Whenever I hear someone go , “But why now? Why all these women now?” Let me use my experience and simple rational logic to explain WHY NOW.

I was at a bar one night talking to an older man, joking, drinking, having a conversation. He reaches out and grabs and squeezes my breasts. I back up and react. Say “What the fuck?” He says, “I thought you just said I could”. With deep confusion, I say, “Uhh, what?! No, I didn’t.” He smiles a shit-eating grin and says, “Oh, I thought you did”. I slink away grossed out and embarrassed. He laughs. I knew there wasn’t anything real I could do.

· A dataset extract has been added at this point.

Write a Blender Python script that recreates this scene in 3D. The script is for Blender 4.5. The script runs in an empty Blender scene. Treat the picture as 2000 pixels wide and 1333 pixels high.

Complain to the bar maybe? Start a fight? Be attacked more? Retaliated against? Nah. I’d rather tell my girlfriend, commiserate, stay safe and go home. Nothing would happen to this guy. This was maybe 7-8 years ago, and yes I STILL remember it. Had this man been famous, I would have remember him, his name, who he was. I would ALWAYS remember. Now let’s say, this man pops up on TV as a major party candidate running in the primaries... It would burn me up, send me back to the moment. Do I want to throw this “wild” accusation out of the blue just because I see him? Do I want to open up my life to total scrutiny and attack? But what could I, a nobody with no “proof” or platform do? Nothing. Be angry. Vote against him. Now lets say this guy becomes the party’s candidate. He gets through debates and becomes increasingly likely to become our president. Then let’s say, a video comes out, with him describing doing exactly what he did to me... with his own words? Then he denies it. Wow, this guy is being exposed. And I can speak up to confirm this. My words have merit now. I can tell people this was my experience. It happened to me. It would be really scary to take that first step. But then, I hear other women come out. They speak of their own stories that have stuck with them for 1,5, 10, 20 years. Now I feel safe. I have others backing me up. I’m not alone. I speak up. We have a chance to expose this person. We have a chance to really make a change. And I’m no longer alone. THAT is why I speak up now.